SOURCE EXCERPT:
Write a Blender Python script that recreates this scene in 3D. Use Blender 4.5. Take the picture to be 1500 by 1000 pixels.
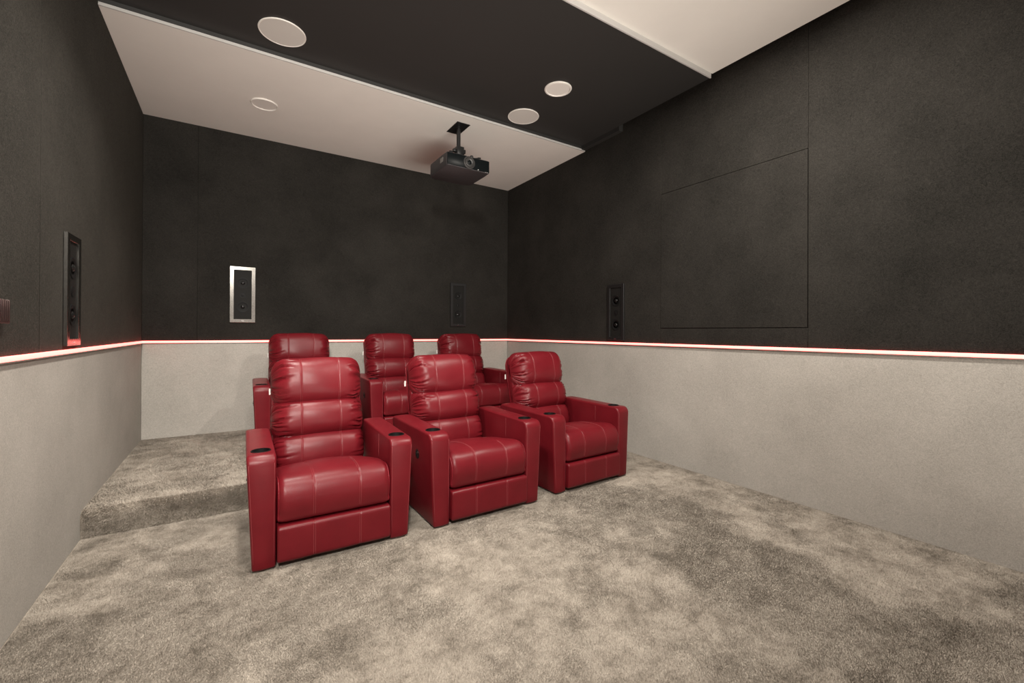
import bpy, bmesh, math, random
import numpy as np
from mathutils import Matrix, Vector

SC = bpy.context.scene
COL = SC.collection
for o in list(bpy.data.objects):
    bpy.data.objects.remove(o)

# ------------------------------------------------------------------ camera
H = 1.25
FPX, CY = 638.51, 483.60
YAW, ROLL, PITCH = 0.5695, 0.0049, -0.0035
R0 = Vector((math.cos(YAW), -math.sin(YAW), 0)); F0 = Vector((math.sin(YAW), math.cos(YAW), 0)); D0 = Vector((0, 0, -1))
D1 = D0 * math.cos(PITCH) - F0 * math.sin(PITCH); F1 = D0 * math.sin(PITCH) + F0 * math.cos(PITCH)
R2 = R0 * math.cos(ROLL) - D1 * math.sin(ROLL); D2 = R0 * math.sin(ROLL) + D1 * math.cos(ROLL)
cam = bpy.data.cameras.new('camera'); camo = bpy.data.objects.new('camera', cam); COL.objects.link(camo)
M = Matrix((R2, -D2, -F1)).transposed().to_4x4(); M.translation = (0, 0, H)
camo.matrix_world = M
cam.sensor_fit = 'HORIZONTAL'; cam.sensor_width = 36.0
cam.lens = 36.0 * FPX / 1500.0
cam.shift_y = -(500 - CY) / 1500.0
cam.clip_start = 0.02
SC.camera = camo

# ------------------------------------------------------------------ light, exposure
SC.view_settings.view_transform = 'Standard'; SC.view_settings.look = 'None'
SC.view_settings.gamma = 1.0; SC.view_settings.use_curve_mapping = False
SC.view_settings.exposure = 0.0
w = bpy.data.worlds.new('world'); SC.world = w; w.use_nodes = True
w.node_tree.nodes['Background'].inputs[0].default_value = (0.02, 0.02, 0.02, 1)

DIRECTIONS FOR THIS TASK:
Restate the entire listing word for word, excluding pictures.

TASK OUTPUT:
Write a Blender Python script that recreates this scene in 3D. Use Blender 4.5. Take the picture to be 1500 by 1000 pixels.
import bpy, bmesh, math, random
import numpy as np
from mathutils import Matrix, Vector

SC = bpy.context.scene
COL = SC.collection
for o in list(bpy.data.objects):
    bpy.data.objects.remove(o)

# ------------------------------------------------------------------ camera
H = 1.25
FPX, CY = 638.51, 483.60
YAW, ROLL, PITCH = 0.5695, 0.0049, -0.0035
R0 = Vector((math.cos(YAW), -math.sin(YAW), 0)); F0 = Vector((math.sin(YAW), math.cos(YAW), 0)); D0 = Vector((0, 0, -1))
D1 = D0 * math.cos(PITCH) - F0 * math.sin(PITCH); F1 = D0 * math.sin(PITCH) + F0 * math.cos(PITCH)
R2 = R0 * math.cos(ROLL) - D1 * math.sin(ROLL); D2 = R0 * math.sin(ROLL) + D1 * math.cos(ROLL)
cam = bpy.data.cameras.new('camera'); camo = bpy.data.objects.new('camera', cam); COL.objects.link(camo)
M = Matrix((R2, -D2, -F1)).transposed().to_4x4(); M.translation = (0, 0, H)
camo.matrix_world = M
cam.sensor_fit = 'HORIZONTAL'; cam.sensor_width = 36.0
cam.lens = 36.0 * FPX / 1500.0
cam.shift_y = -(500 - CY) / 1500.0
cam.clip_start = 0.02
SC.camera = camo

# ------------------------------------------------------------------ light, exposure
SC.view_settings.view_transform = 'Standard'; SC.view_settings.look = 'None'
SC.view_settings.gamma = 1.0; SC.view_settings.use_curve_mapping = False
SC.view_settings.exposure = 0.0
w = bpy.data.worlds.new('world'); SC.world = w; w.use_nodes = True
w.node_tree.nodes['Background'].inputs[0].default_value = (0.02, 0.02, 0.02, 1)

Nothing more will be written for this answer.